Light of the Stars: Alien Worlds and the Fate of the Earth

Adam Frank. W. W. Norton & Co, 2018. 262 pages. $26.95.

Winner of the 2019 ΦBK Science Award


By Catherine A. Pilachowski

In the nearly 25 years since the discovery of the first exoplanets around sun-like stars, astronomers frequently have been surprised by new discoveries. The first detections of Jupiter-like planets orbiting their stars at distances just 4% of the distance of Earth from its star, our sun, were completely unexpected. Subsequent surprises included planets unlike any in our system, with planetary masses larger than Earth’s but less than Neptune’s; planetary system architectures so unlike our own, with very different arrangements than our own rocky, inner terrestrial planets and stately, outer gas giants; and families of planets orbiting close-by faint, dim stars with masses less than 10% of our sun’s. These findings, along with the nearly 6,000 confirmed and candidate exoplanets, have given us new perspectives on planets and deepened our understanding of the prospect of life elsewhere in the Milky Way.  

Adam Frank explores this new perspective, starting with our own familiar Venus, Earth, and Mars. What makes these planets so different? Why is Venus the hottest planet in the solar system and not Mercury? What factors influence climate on planets, including our Earth, and how does climate vary over short and long time scales? We learn about Carl Sagan’s discovery of the greenhouse effect on Venus, explaining its extreme temperature. And we learn about early Mars, when water flowed freely over its surface.

Frank introduces his readers to complex climate models that allow planetary scientists, including scientists studying Earth’s climate, to run the clock backwards and forwards and to understand how each planet’s climate today came to be. These same models, applied to Earth, predict what might happen given specific circumstances, and in particular those circumstances Earthlings are facing today as our climate warms from increasing concentrations of greenhouse gases. What’s clear from the models is that climate is not constant. Climates change, forced by changing atmospheric composition, changing surface morphology, and changing solar radiation. And human beings are changing Earth’s climate.
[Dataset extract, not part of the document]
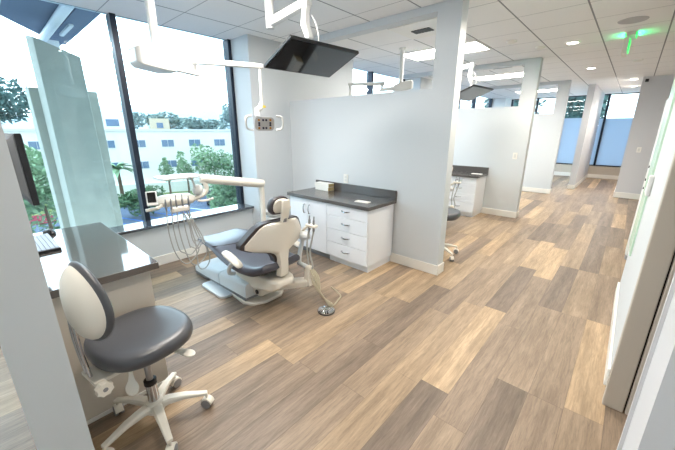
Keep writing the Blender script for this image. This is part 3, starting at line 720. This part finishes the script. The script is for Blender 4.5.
# ------------------------------------------------------------------ ceiling mounted dental light
def make_lamp(loc, label, swing=0, up=0):
    t = thing('dental_light', label, 'dental light', loc, 0)
    MB().cone((0, 0, -.62), (0, 0, -up), .03, seg=20).obj('ceiling_pole', 'whiteplastic', t)
    MB().lathe([(.001, -.02), (.045, -.02), (.05, 0), (.001, 0)], (0, 0, -up), seg=24).obj('ceiling_flange', 'whiteplastic', t)
    R = Matrix.Rotation(swing, 3, 'Z')
    def r(*p): return R @ Vector(p)
    q = MB(); q.loft([[r(x, -.17, z) for x, z in ((-.08, -.68), (.08, -.68), (.08, -.59), (-.08, -.59))], [r(x, -.14, z) for x, z in ((-.10, -.70), (.10, -.70), (.10, -.57), (-.10, -.57))], [r(x, .02, z) for x, z in ((-.10, -.72), (.10, -.72), (.085, -.60), (-.085, -.60))], [r(x, .11, z) for x, z in ((-.05, -.715), (.05, -.715), (.05, -.64), (-.05, -.64))]])
    q.obj('transformer_box', 'whiteplastic', t, bevel=.012)
    a = r(0, .30, -.70)
    q = MB(); q.loft([[r(x, .06, z) for x, z in ((-.028, -.695), (.028, -.695), (.028, -.645), (-.028, -.645))], [r(x, .31, z) for x, z in ((-.02, -.72), (.02, -.72), (.02, -.68), (-.02, -.68))]])
    q.obj('lower_arm', 'whiteplastic', t, bevel=.008)
    MB().cone(r(0, .275, -.70), r(0, .275, -.60), .018).obj('arm_pivot', 'whiteplastic', t)
    q = MB(); e = V(.22, .775, 0) if not swing else r(.10, .775, 0); s0 = r(0, .235, 0); d = (e-s0).normalized(); n = V(-d.y, d.x, 0)*.022
    q.loft([[s0+n+V(0, 0, -.635), s0-n+V(0, 0, -.635), s0-n+V(0, 0, -.585), s0+n+V(0, 0, -.585)], [e+n+V(0, 0, -.625), e-n+V(0, 0, -.625), e-n+V(0, 0, -.59), e+n+V(0, 0, -.59)]])
    q.obj('upper_arm', 'whiteplastic', t, bevel=.008)
    p = e-d*.03
    MB().cone(p+V(0, 0, -.60), p+V(0, 0, -.915), .014, seg=14).obj('drop_rod', 'whiteplastic', t)
    yk = MB(); yk.tube([p+V(0, 0, -.905), p+V(.0, -.02, -.95), p+V(.0, -.055, -.965), p+V(.02, -.065, -1.02)], .024, 12, 4)
    y_ = yk.obj('yoke', 'whiteplastic', t); MB().box(p.x+.012, p.x+.03, p.y-.012, p.y+.018, -.945, -.925).obj('indicator', mat('yellow_tag', (220, 196, 70), .4), y_)
    # lamp head: rounded square pan facing the head end and down
    T = Matrix.Translation(p+V(.03, -.005, -1.075)) @ Matrix.Rotation(math.radians(-32), 4, 'Z') @ Matrix.Rotation(math.radians(116), 4, 'Y') @ Matrix.Scale(1.12, 4)
    def tp(a_, b_, h): return T @ V(a_, b_, h)
    q = MB(); rings = []
    for s_, h in ((.35, -.06), (.8, -.048), (1.0, -.02), (1.02, .0), (.93, .012)):
        rings.append([tp(x*s_, y*s_, h) for x, y in rrect(0, 0, .15, .20, .045)])
    hd = q.obj('lamp_head', 'whiteplastic', t, sharp=50)
    q = MB().loft([[tp(x, y, h) for x, y in rrect(0, 0, .112, .150, .03)] for h in (.010, .0145)]).obj('lamp_face', mat('lamp_face_grey', (186, 186, 186), .4), hd)
    for k in range(12):
        a_ = 2*PI*k/12+PI/12; am = k in (1, 4, 7, 10); rr = .056 if am else .04
        MB().cone(tp(rr*math.cos(a_)*.85, rr*math.sin(a_)*1.12, .0145), tp(rr*math.cos(a_)*.85, rr*math.sin(a_)*1.12, .018), .0095, seg=12).obj('lens', 'amber' if am else 'lens', hd)
    for s_ in (-1, 1):
        MB().tube([tp(-.05, s_*.095, -.02), tp(-.045, s_*.135, -.015), tp(0, s_*.145, 0), tp(.045, s_*.135, .0), tp(.06, s_*.09, 0)], .010, 10, 4).obj('handle', 'whiteplastic', hd)
    return t
make_lamp((-2.72, 1.04, ZC), 'white ceiling-mounted dental light on a jointed arm by the window')
make_lamp((-2.72, 4.42, ZC+.14), 'white dental light pole and arm beyond the near half wall', math.radians(132), .14)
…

With knowledge of the near-ubiquity of planetary systems around stars, as well as this deeper understanding of climate, Frank explores the probability of life elsewhere. Astronomical surveys conducted by NASA’s Kepler and TESS missions have established that something like 20% of all stars are orbited by planets with conditions where life could arise. But what is the probability that other civilizations have arisen somewhere in the universe during the last 13 billion years? Frank answers this question with statistics, and only an extreme pessimist could argue with his conclusion that the probability that we are not the first civilization is high.

So, if civilizations do exist, where are they? This question, known as the Fermi Paradox, was first posed by physicist Enrico Fermi in 1950, and many have proposed imaginative answers. Frank approaches the Fermi Paradox with the tools of climate science. Civilizations need energy, and energy production affects a planet’s environment. A civilization’s options to produce the energy it needs are limited: combustion; water, wind, and tidal; geothermal; solar; and nuclear energy. The choices an alien civilization makes to produce energy will determine its impact on the stability of planetary climate, and ultimately the lifetime of that civilization. Good choices can lead to stability; poor choices will lead to civilization-ending catastrophe.
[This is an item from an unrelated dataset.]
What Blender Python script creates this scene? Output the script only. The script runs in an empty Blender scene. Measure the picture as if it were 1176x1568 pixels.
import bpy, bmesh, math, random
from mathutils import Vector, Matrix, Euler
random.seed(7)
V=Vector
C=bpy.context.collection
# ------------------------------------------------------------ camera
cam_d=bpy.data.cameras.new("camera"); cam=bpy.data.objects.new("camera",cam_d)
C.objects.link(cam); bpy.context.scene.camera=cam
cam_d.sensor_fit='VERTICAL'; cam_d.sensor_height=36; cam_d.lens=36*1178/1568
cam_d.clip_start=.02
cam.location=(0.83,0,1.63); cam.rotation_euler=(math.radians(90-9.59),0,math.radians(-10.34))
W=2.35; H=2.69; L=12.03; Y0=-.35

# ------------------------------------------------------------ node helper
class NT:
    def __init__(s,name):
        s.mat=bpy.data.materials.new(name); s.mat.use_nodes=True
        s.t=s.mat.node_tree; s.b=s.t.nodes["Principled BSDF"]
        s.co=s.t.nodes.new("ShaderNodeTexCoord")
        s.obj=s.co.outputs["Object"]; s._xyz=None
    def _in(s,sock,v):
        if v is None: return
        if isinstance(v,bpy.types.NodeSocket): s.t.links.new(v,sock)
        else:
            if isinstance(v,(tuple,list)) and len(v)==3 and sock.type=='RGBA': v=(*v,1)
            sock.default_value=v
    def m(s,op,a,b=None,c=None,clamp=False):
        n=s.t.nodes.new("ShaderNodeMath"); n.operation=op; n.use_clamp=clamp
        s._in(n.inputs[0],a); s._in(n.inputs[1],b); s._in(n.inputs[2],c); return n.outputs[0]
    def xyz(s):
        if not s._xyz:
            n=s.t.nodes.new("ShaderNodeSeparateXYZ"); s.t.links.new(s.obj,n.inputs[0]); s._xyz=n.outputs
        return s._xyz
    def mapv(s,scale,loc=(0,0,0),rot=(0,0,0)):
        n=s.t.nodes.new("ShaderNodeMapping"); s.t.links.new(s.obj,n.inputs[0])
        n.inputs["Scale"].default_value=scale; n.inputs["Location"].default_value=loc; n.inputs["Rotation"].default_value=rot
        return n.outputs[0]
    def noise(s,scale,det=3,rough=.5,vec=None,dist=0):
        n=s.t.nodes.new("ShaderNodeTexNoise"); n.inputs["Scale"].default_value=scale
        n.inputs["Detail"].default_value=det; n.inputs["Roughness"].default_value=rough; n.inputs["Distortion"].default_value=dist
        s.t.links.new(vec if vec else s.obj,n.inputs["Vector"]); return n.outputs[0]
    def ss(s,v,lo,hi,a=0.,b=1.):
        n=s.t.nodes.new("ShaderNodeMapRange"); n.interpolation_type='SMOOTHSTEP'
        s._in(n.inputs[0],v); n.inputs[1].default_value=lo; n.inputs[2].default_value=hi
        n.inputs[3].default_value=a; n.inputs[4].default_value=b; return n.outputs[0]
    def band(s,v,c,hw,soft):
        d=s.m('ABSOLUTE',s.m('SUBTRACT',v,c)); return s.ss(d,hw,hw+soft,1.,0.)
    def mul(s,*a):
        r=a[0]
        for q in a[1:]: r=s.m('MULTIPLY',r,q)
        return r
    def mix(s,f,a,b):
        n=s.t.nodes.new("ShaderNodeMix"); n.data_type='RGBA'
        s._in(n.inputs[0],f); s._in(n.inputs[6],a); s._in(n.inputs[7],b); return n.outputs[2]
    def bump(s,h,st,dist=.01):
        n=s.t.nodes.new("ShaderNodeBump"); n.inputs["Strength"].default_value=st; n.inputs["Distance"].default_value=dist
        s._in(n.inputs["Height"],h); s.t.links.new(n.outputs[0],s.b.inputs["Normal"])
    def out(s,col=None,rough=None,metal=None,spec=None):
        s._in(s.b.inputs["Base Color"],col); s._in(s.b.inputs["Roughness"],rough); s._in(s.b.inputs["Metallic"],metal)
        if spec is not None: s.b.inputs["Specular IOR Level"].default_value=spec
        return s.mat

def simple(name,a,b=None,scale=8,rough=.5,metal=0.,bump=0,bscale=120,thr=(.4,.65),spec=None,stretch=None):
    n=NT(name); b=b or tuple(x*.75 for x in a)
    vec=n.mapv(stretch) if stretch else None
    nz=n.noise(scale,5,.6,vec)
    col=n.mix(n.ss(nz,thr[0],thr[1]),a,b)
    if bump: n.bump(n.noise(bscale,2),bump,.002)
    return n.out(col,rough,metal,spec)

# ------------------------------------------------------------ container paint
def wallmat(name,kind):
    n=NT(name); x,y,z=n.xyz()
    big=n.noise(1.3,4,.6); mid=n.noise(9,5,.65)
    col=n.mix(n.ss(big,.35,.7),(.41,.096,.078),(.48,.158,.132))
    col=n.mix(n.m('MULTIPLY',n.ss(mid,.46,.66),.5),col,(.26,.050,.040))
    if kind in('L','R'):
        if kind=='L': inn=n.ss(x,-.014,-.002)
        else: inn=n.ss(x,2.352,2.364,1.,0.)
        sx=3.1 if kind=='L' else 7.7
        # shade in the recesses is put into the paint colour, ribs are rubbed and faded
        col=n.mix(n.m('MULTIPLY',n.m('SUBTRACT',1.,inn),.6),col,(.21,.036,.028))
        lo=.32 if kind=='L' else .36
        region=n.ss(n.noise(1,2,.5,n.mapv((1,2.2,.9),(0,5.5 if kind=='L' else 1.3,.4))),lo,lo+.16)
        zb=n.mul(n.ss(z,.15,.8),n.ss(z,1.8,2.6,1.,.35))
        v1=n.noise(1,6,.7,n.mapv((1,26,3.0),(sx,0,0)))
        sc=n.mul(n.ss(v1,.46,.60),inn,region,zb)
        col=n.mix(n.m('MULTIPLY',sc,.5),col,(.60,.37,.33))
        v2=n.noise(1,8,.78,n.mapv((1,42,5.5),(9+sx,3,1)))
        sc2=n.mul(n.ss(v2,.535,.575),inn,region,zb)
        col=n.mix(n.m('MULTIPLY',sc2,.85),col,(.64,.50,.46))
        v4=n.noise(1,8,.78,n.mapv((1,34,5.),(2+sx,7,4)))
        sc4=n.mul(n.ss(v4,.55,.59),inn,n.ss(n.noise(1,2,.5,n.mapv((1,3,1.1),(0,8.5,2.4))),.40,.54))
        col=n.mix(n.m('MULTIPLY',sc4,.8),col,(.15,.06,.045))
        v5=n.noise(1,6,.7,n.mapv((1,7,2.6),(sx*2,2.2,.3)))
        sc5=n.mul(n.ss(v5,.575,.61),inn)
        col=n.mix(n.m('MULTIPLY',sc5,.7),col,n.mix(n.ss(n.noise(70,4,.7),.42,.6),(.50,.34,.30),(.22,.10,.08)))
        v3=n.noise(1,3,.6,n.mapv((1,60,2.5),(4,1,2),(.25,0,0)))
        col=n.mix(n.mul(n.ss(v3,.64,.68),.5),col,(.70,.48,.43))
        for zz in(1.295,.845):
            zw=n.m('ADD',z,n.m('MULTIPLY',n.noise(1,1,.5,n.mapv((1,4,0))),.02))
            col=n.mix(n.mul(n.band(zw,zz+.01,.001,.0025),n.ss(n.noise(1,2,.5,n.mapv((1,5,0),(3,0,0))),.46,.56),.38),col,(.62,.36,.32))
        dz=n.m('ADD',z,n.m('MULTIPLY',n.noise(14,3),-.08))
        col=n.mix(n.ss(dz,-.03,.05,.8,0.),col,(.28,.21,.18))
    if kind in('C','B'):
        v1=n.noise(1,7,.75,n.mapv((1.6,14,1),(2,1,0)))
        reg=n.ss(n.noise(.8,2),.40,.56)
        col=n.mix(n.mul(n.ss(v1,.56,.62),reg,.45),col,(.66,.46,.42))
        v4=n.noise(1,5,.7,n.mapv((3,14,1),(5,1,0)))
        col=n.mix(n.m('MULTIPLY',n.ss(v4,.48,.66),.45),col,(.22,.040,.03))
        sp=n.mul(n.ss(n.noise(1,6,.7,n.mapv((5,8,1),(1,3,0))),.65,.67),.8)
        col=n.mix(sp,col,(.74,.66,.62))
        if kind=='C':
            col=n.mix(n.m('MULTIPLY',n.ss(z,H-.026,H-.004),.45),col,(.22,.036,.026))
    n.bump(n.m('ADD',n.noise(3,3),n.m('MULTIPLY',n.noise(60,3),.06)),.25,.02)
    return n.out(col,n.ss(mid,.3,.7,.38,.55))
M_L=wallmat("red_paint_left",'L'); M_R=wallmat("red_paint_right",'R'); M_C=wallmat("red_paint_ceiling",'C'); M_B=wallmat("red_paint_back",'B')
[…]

Like all good science books written for general audiences, Light of the Stars tells a story. The theme of that story is that both life and the civilization that life can lead to play important roles in the evolution of a planet. And Adam Frank’s story shares a new and compelling perspective on planets, including our own home planet, Earth.

 

Catherine A. Pilachowski (ΦBK, Indiana University) is a Distinguished Professor and Daniel Kirkwood Chair in Astronomy at Indiana University Bloomington.